In Jewel v. Boxer, 156 Cal.App.3d 171, 203 Cal.Rptr. 13 (1984), a California court of appeals held that, in the absence of an agreement otherwise, when a partnership dissolves, the partners have a duty to account to the dissolved firm and their former partners for profits earned on the dissolved firm’s unfinished business after deducting for overhead and reasonable compensation.  The Jewel case involved contingency fee matters, but later cases made clear that the rule also applies to hourly rate matters.  Many Brobeck partners were familiar with the Jewel duty to account because a law firm had recently sued Brobeck for an accounting of profits earned on unfinished business completed by former partners of that firm who went to Brobeck.  As the dissolution of Brobeck loomed, the Brobeck policy committee thus recommended that the  partnership agreement be amended to include a provision waiving Jewel claims that Brobeck would have against its former partners or their new firms except for two specified matters.  The amendment received the requisite approval of the partners, and Brobeck proceeded to dissolve.  After Brobeck entered involuntary bankruptcy, the trustee asserted various claims against the Brobeck partners and several firms who had hired Brobeck partners.  The trustee settled with most of the partners and the two firms to which most Brobeck partners moved, but certain Jewel claims were not settled, and the trustee asserted these claims against two firms and ten former Brobeck partners who moved to those firms.
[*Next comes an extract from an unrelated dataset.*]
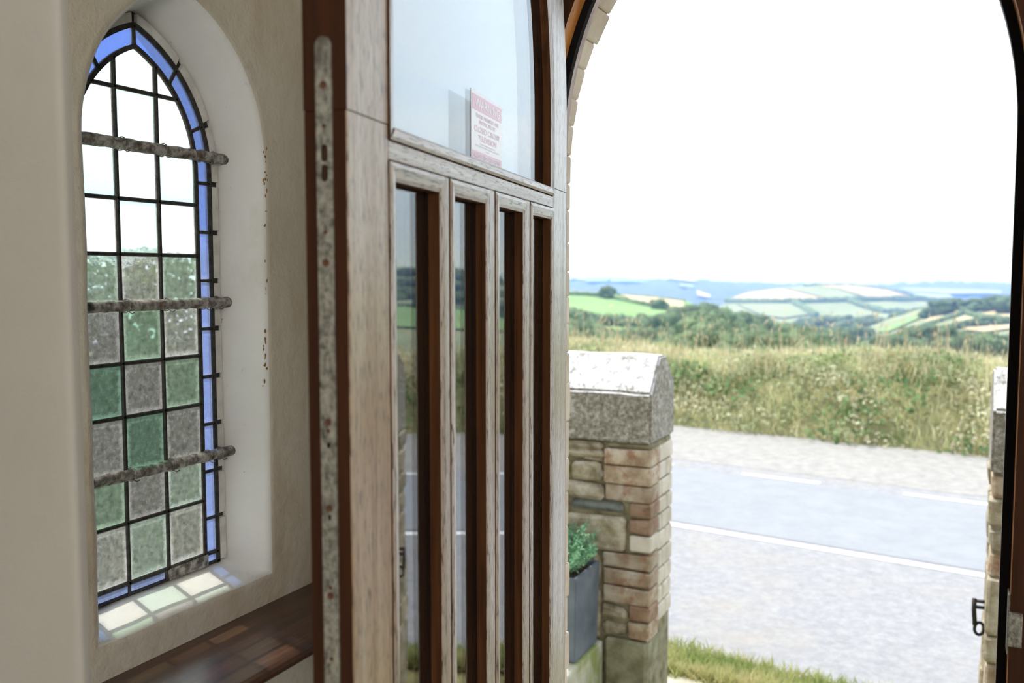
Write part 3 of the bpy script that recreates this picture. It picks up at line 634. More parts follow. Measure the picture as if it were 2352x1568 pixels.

The court first analyzed whether the Jewel waiver was valid under California partnership law.  The court concluded that the partners were not only free to adopt such a provision, but were, in fact, encouraged by the case law in this area to adopt an agreement as to how to handle unfinished business in a way that immediately disposes of unfinished business and minimizes the disruptive impact of the dissolution.  The court rejected the trustee’s arguments that the waiver ran afoul of the RUPA provision permitting modification of the duty of loyalty by identifying “specific types or categories of activities that do not violate the duty of loyalty” so long as the modification is not  “manifestly unreasonable.”  The trustee argued that the provision was not specific enough because it did not refer to the partners’ duty of loyalty, but the court stated that specific reference to the duty of loyalty, while “it may be a prudent exercise,” is not required for a valid modification of the duty under RUPA.  The court also rejected the trustee’s argument that the provision was “manifestly unreasonable.”  The court stated that it was left to rely on its common sense in the absence of case law defining the term, and the court concluded that the Jewel waiver was not “manifestly unreasonable.”  The court reasoned that the waiver did not eliminate the duty of loyalty, but merely modified the duty to account, which is just one of the three duties of loyalty set forth in RUPA.  The court stated that Brobeck’s insolvency at the time of adoption of the waiver did not affect its validity under RUPA because RUPA does not govern the relationship of the partnership or its partners to third parties, such as creditors.

While the court determined that the Jewel waiver was lawful and valid under RUPA, the court ultimately determined that the waiver was avoidable as a fraudulent transfer.  The court held that profits from unfinished business amounted to property of Brobeck and that the waiver effected a transfer of that property to the partners.  Although the court concluded that the trustee failed to meet his summary judgment burden with respect to actual intent to hinder, delay, or defraud a creditor, the court concluded that the trustee was entitled to summary judgment that the Jewel waiver was a constructively fraudulent transfer.  The parties did not dispute that Brobeck was insolvent when the waiver was approved, and the court concluded that there was no evidence that Brobeck received anything of value in exchange for the waiver.  Thus, the waiver was avoidable as a fraudulent transfer, and the partners, as initial transferees, and their new firms, as immediate transferees, were liable to the extent of profits received on Brobeck’s unfinished business.